Its next stop will be in an assembly committee. The big question is which one? SB 649 began in the senate energy, utilities and communications committee – it’s being carried by the chair, senator Ben Hueso (D – San Diego) at the behest of AT&T, Verizon and mobile industry lobbyists – but was then considered and approved by the governance and finance committee, which deals with local government issues. In the assembly, the equivalents would be the communications and conveyance committee and the local government committee.

Assemblyman Miguel Santiago (D – Los Angeles) chairs communications and conveyances. It’s a new committee, split off from the utilities and commerce committee at the beginning of the legislative year. There’s not much of a track record yet, but on at least one issue that involves local government and telecoms interests – a bill to require cities and to reimburse cable companies for relocating lines underground – it accomodated telecoms interests.

The local government committee is led by Cecilia Aguiar-Curry (D – Yolo County), the former mayor of Winters and a community broadband advocate.
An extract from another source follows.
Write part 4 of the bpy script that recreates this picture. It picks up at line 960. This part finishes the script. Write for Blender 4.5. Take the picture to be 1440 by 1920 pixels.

If nothing else, she should understand the dynamic between the responsibility cities (and counties) have to manage the assets they own and set community standards, and the need to expand broadband availability.

It’s possible – likely, I’d guess – that SB 649 will take the same double review path in the assembly as it did in the senate. Either way, there’s plenty of time to get it done – the deadline for committee action is mid-July.